Last week it seemed all of Lawrence County came to a standstill to enjoy the Middle Tennessee District Fair. The Lawrenceburg church had a booth there, so Chelsea and I spent quite a bit of time organizing that and making sure it was covered for most evenings at least. There's just nothing quite like a good, old fashioned county fair. The deep fried foods, especially funnel cake and deep fried Oreos; the art and handcraft projects; the produce and livestock; and of course, the carnival rides; all these together make it a unique and unforgettable week each fall. For one week the entire community has one thing on their mind. It brings us together and wears us out. But no matter how exhausted we are by the end of it, we're already looking forward to next year.

This last week got me thinking. When did fairs start? What is their origin? The website for the International Association of Fairs and Expositions has a history of fairs and that's where I learned that fairs originated back in the time of the Bible. Nearly 600 years before Christ, Ezekiel records a lamentation about the destruction of the city of Tyre. Over and over he talks about the different countries that would come and sell at the fairs the city would hold.

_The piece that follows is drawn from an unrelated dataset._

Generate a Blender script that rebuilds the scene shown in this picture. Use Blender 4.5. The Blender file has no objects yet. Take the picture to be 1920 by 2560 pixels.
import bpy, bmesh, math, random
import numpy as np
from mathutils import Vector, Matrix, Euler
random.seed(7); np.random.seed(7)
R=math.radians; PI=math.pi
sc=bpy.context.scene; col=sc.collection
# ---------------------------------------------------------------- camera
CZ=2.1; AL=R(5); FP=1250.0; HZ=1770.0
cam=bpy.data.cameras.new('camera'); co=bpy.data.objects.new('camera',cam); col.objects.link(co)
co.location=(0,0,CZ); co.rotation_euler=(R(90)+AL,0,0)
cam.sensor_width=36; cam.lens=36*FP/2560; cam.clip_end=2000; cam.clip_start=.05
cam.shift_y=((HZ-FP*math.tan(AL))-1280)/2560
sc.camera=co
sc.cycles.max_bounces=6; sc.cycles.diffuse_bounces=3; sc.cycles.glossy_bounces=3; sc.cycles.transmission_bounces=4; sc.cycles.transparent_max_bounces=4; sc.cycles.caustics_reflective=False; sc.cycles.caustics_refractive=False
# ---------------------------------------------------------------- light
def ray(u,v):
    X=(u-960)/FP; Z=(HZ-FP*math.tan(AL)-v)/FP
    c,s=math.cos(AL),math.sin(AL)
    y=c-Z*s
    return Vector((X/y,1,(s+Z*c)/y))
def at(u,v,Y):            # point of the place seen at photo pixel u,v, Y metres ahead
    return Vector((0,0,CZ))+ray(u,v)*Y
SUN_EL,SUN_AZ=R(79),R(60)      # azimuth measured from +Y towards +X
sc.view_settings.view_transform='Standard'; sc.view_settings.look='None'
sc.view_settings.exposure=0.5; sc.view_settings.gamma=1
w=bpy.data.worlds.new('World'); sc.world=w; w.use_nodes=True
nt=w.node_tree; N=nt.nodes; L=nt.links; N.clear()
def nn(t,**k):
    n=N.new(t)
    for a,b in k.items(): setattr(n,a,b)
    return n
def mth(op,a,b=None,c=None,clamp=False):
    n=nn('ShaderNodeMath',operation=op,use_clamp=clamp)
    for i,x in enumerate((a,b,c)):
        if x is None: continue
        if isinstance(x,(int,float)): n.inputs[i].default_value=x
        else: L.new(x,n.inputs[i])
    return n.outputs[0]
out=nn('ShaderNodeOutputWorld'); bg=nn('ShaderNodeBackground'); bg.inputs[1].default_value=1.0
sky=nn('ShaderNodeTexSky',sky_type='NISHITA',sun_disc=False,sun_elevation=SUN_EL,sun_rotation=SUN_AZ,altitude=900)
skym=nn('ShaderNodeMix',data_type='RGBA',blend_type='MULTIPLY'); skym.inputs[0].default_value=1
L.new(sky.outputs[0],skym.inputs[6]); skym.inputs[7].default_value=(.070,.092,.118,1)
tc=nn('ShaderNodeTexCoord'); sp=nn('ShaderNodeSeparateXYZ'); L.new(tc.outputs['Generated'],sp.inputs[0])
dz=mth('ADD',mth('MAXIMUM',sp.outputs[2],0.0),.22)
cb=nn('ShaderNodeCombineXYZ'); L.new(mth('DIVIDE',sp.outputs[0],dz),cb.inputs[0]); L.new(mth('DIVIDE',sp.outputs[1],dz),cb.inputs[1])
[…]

Finally he says, "Thy riches, and thy fairs, thy merchandise, thy mariners, and thy pilots, thy calkers, and the occupiers of thy merchandise, and all thy men of war, that are in thee, and in all thy company which is in the midst of thee, shall fall into the midst of the seas in the day of thy ruin" (Ezekiel 27:27). Fairs have long been a place where people gathered and sold their wares. Slowly the fair evolved in Europe from simply a marketplace to a venue for competition and entertainment as well. During the 19th century fairs became increasingly popular in the United States, something that lasts until today. No matter how fun these events are, however, we need to remember that one day, as it did in Tyre, all these things will be gone. The only thing that will be left is our relationship with God and those who we have invited to join us in heaven. Always remember that this world is not our home, we're just a passing through. We should enjoy our time here, but let's not get too attached. And let's use every opportunity possible to invite others home with us.